Everything from the first line down to the line containing "R_ = math.radians" is to be retyped exactly, both ends included, with pictures left out.
** Start Data segment **
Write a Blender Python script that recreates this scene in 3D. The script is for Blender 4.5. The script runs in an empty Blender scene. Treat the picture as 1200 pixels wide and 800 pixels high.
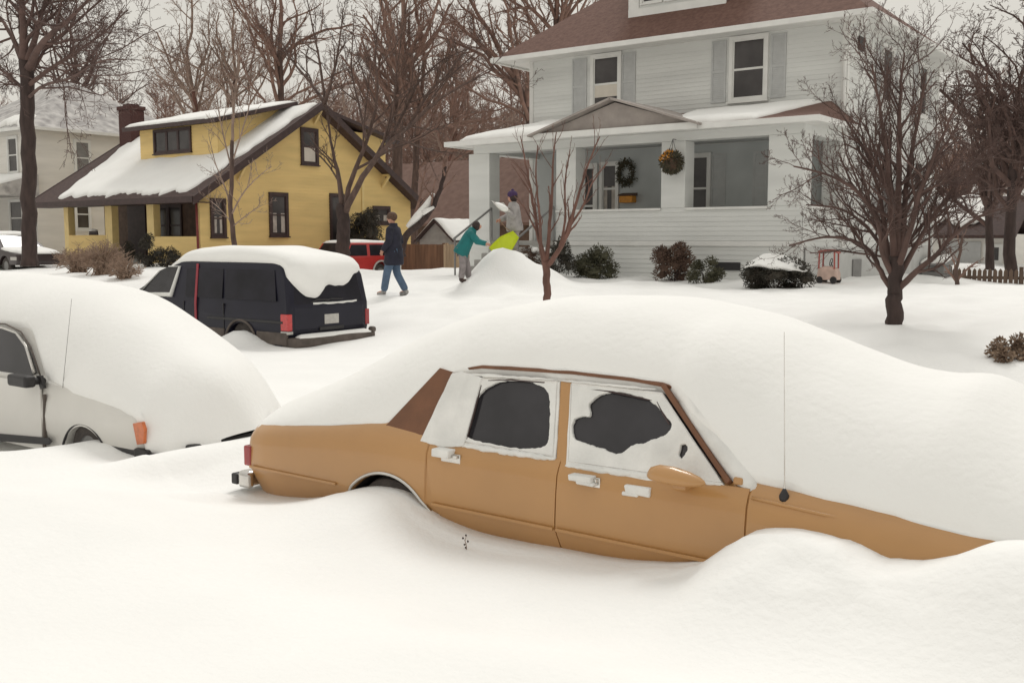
import bpy, bmesh, math, random
from mathutils import Vector, noise, Matrix
SC = bpy.context.scene
COL = SC.collection
R_ = math.radians

# ------------------------------------------------------------------ camera (measured from the street grid)
CAM_F = 1180.0; YAW = R_(36.7); PITCH = math.atan(120/1180); CAM_Z = 2.1
cam = bpy.data.cameras.new('camera'); cam.sensor_width = 36; cam.lens = 36*CAM_F/1200
cam.clip_end = 2000; cam.clip_start = 0.05
camo = bpy.data.objects.new('camera', cam); COL.objects.link(camo)
camo.location = (0, 0, CAM_Z); camo.rotation_euler = (math.pi/2-PITCH, 0, YAW)
SC.camera = camo
_F = Vector((-math.sin(YAW)*math.cos(PITCH), math.cos(YAW)*math.cos(PITCH), -math.sin(PITCH)))
_R = Vector((math.cos(YAW), math.sin(YAW), 0)); _U = _R.cross(_F)
def ray(px, py): return _R*((px-600)/CAM_F)+_U*(-(py-400)/CAM_F)+_F
def atY(px, py, Y):
    d = ray(px, py); t = Y/d.y
    return Vector((d.x*t, Y, CAM_Z+d.z*t))
def atX(px, py, X):
    d = ray(px, py); t = X/d.x
    return Vector((X, d.y*t, CAM_Z+d.z*t))
def atP(px, py, p0, n):
    d = ray(px, py); o = Vector((0, 0, CAM_Z)); t = (Vector(p0)-o).dot(Vector(n))/d.dot(Vector(n))
    return o+d*t

SC.view_settings.view_transform = 'Standard'; SC.view_settings.look = 'None'
SC.view_settings.gamma = 1; SC.view_settings.exposure = 0.12
try: SC.view_settings.use_curve_mapping = False
except Exception: pass

# ------------------------------------------------------------------ helpers
def interp(pts, x):
    if x <= pts[0][0]: return pts[0][1]
    for (a, b), (c, d) in zip(pts, pts[1:]):
        if x <= c:
            t = (x-a)/(c-a); return b+(d-b)*t
    return pts[-1][1]
def sinterp(pts, x):
    if x <= pts[0][0]: return pts[0][1]
    n = len(pts)
    for i in range(n-1):
        a, b = pts[i]; c, d = pts[i+1]
        if x <= c:
            h = c-a; t = (x-a)/h
            m0 = (d-pts[i-1][1])/(c-pts[i-1][0]) if i > 0 else (d-b)/h
            m1 = (pts[i+2][1]-b)/(pts[i+2][0]-a) if i+2 < n else (d-b)/h
            t2 = t*t; t3 = t2*t
            return (2*t3-3*t2+1)*b+(t3-2*t2+t)*h*m0+(-2*t3+3*t2)*d+(t3-t2)*h*m1
    return pts[-1][1]
def sstep(a, b, x):
    t = max(0, min(1, (x-a)/(b-a))); return t*t*(3-2*t)
def nz(x, y, z=0, s=1): return noise.noise(Vector((x*s, y*s, z*s+7.3)))

class MB:
    def __init__(s): s.v = []; s.f = []
    def add(s, vs, fs):
        o = len(s.v); s.v += [tuple(p) for p in vs]; s.f += [tuple(i+o for i in f) for f in fs]
        return o
    def box(s, x0, x1, y0, y1, z0, z1):
        if x0 > x1: x0, x1 = x1, x0
        if y0 > y1: y0, y1 = y1, y0
        s.add([(x0,y0,z0),(x1,y0,z0),(x1,y1,z0),(x0,y1,z0),(x0,y0,z1),(x1,y0,z1),(x1,y1,z1),(x0,y1,z1)],
              [(0,3,2,1),(4,5,6,7),(0,1,5,4),(1,2,6,5),(2,3,7,6),(3,0,4,7)])
    def beam(s, a, b, w, h, up=(0,0,1)):
        a = Vector(a); b = Vector(b); d = (b-a).normalized(); u = Vector(up)
        sd = d.cross(u).normalized()*w/2; uu = sd.cross(d).normalized()*h/2
        vs = [a-sd-uu,a+sd-uu,a+sd+uu,a-sd+uu,b-sd-uu,b+sd-uu,b+sd+uu,b-sd+uu]
        s.add(vs,[(0,3,2,1),(4,5,6,7),(0,1,5,4),(1,2,6,5),(2,3,7,6),(3,0,4,7)])
    def tube(s, pts, rad, n=6, cap=True):
        pts = [Vector(p) for p in pts]; m = len(pts)
        if not isinstance(rad, (list, tuple)): rad = [rad]*m
        d0 = (pts[1]-pts[0]).normalized()
        ref = Vector((0,0,1)) if abs(d0.z) < .9 else Vector((1,0,0))
        u = d0.cross(ref).normalized(); vs = []
        for i, p in enumerate(pts):
            d = (pts[min(i+1,m-1)]-pts[max(i-1,0)])
            if d.length < 1e-9: d = d0.copy()
            d.normalize(); u = (u-d*u.dot(d))
            if u.length < 1e-6: u = d.orthogonal()
            u.normalize(); w = d.cross(u)
            for k in range(n):
                a = 2*math.pi*k/n; vs.append(p+(u*math.cos(a)+w*math.sin(a))*rad[i])
        fs = [(i*n+k, i*n+(k+1)%n, (i+1)*n+(k+1)%n, (i+1)*n+k) for i in range(m-1) for k in range(n)]
        if cap: fs += [tuple(range(n-1,-1,-1)), tuple((m-1)*n+k for k in range(n))]
        s.add(vs, fs)
    def prism(s, poly, vec):
        n = len(poly); v = Vector(vec); a = [Vector(p) for p in poly]
        s.add(a+[p+v for p in a], [tuple(range(n)), tuple(range(2*n-1,n-1,-1))]+[((i+1)%n, i, n+i, n+(i+1)%n) for i in range(n)])
    def slab(s, poly, th):
        p = [Vector(q) for q in poly]; n = (p[1]-p[0]).cross(p[2]-p[0]).normalized()
        if n.z < 0: n = -n
        s.prism(p, -n*th)
    def loft(s, secs, cap=True, closed=True):
        n = len(secs[0]); vs = [p for q in secs for p in q]; fs = []
        for i in range(len(secs)-1):
            for k in range(n if closed else n-1):
                fs.append((i*n+k, i*n+(k+1)%n, (i+1)*n+(k+1)%n, (i+1)*n+k))
        if cap: fs += [tuple(range(n-1,-1,-1)), tuple((len(secs)-1)*n+k for k in range(n))]
        s.add(vs, fs)
    def ell(s, c, r, nu=12, nv=8, jit=0, seed=0):
        rnd = random.Random(seed); vs = [(c[0],c[1],c[2]-r[2])]
        for j in range(1, nv):
            t = -math.pi/2+math.pi*j/nv
            for i in range(nu):
                a = 2*math.pi*i/nu; q = 1+rnd.uniform(-jit, jit)
                vs.append((c[0]+r[0]*q*math.cos(t)*math.cos(a), c[1]+r[1]*q*math.cos(t)*math.sin(a), c[2]+r[2]*q*math.sin(t)))
        vs.append((c[0],c[1],c[2]+r[2])); fs = []
        for i in range(nu): fs.append((0, 1+(i+1)%nu, 1+i))
        for j in range(nv-2):
            for i in range(nu):
                a = 1+j*nu+i; b = 1+j*nu+(i+1)%nu; fs.append((a, b, b+nu, a+nu))
        L = 1+(nv-2)*nu
        for i in range(nu): fs.append((L+i, L+(i+1)%nu, len(vs)-1))
        s.add(vs, fs)
    def build(s, name, mat=None, parent=None, smooth=False, bevel=0, seg=2, fix=True, auto=None):
        off = Vector((0,0,0))
        if parent is not None:
            q = parent
            while q is not None: off += q.location; q = q.parent
        me = bpy.data.meshes.new(name)
        me.from_pydata([(p[0]-off.x, p[1]-off.y, p[2]-off.z) for p in s.v], [], s.f); me.update()
        if fix or bevel:
            bm = bmesh.new(); bm.from_mesh(me)
            if fix: bmesh.ops.recalc_face_normals(bm, faces=bm.faces)
            if bevel:
                bm.edges.ensure_lookup_table()
                es = [e for e in bm.edges if len(e.link_faces) == 2 and e.calc_face_angle(0) > R_(25)]
                bmesh.ops.bevel(bm, geom=es, offset=bevel, segments=seg, profile=.5, affect='EDGES', clamp_overlap=True)
            bm.to_mesh(me); bm.free()
        if smooth: me.shade_smooth()
        o = bpy.data.objects.new(name, me); COL.objects.link(o)
        if mat: me.materials.append(mat)
        if parent is not None: o.parent = parent
        if auto: me.shade_smooth(); me.set_sharp_from_angle(angle=R_(auto))
        return o

def tag(o, label=None, cat=None, group=None, kind=None):
    if label: o['label'] = label
    if cat: o['category'] = cat
    if group: o['group'] = group
    if kind: o['kind'] = kind
    return o
def thing(name, loc, label, cat, group=None):
    o = bpy.data.objects.new(name, None); COL.objects.link(o); o.location = loc; o.empty_display_size = .2
    return tag(o, label, cat, group)
def bake(o):
    dg = bpy.context.evaluated_depsgraph_get(); dg.update()
    me = bpy.data.meshes.new_from_object(o.evaluated_get(dg)); old = o.data
    o.modifiers.clear()
    if o.type == 'MESH': o.data = me
    return me
def cut(o, cutter_mbs):
    for mb in cutter_mbs:
        c = mb.build('cutter'); c.location = -sum_off(o)
        m = o.modifiers.new('b', 'BOOLEAN'); m.object = c; m.operation = 'DIFFERENCE'; m.solver = 'EXACT'
        # cutter vertices are in world space, the target in its own
        c.location = (0,0,0)
        bake(o); me = c.data; bpy.data.objects.remove(c); bpy.data.meshes.remove(me)
def sum_off(o):
    off = Vector((0,0,0)); q = o.parent
    while q is not None: off += q.location; q = q.parent
    return off
def cyl_mb(cx, y0, y1, cz, r, n=40):
    m = MB(); m.prism([(cx+r*math.cos(2*math.pi*k/n), y0, cz+r*math.sin(2*math.pi*k/n)) for k in range(n)], (0, y1-y0, 0)); return m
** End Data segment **
Exercise solution:
Write a Blender Python script that recreates this scene in 3D. The script is for Blender 4.5. The script runs in an empty Blender scene. Treat the picture as 1200 pixels wide and 800 pixels high.
import bpy, bmesh, math, random
from mathutils import Vector, noise, Matrix
SC = bpy.context.scene
COL = SC.collection
R_ = math.radians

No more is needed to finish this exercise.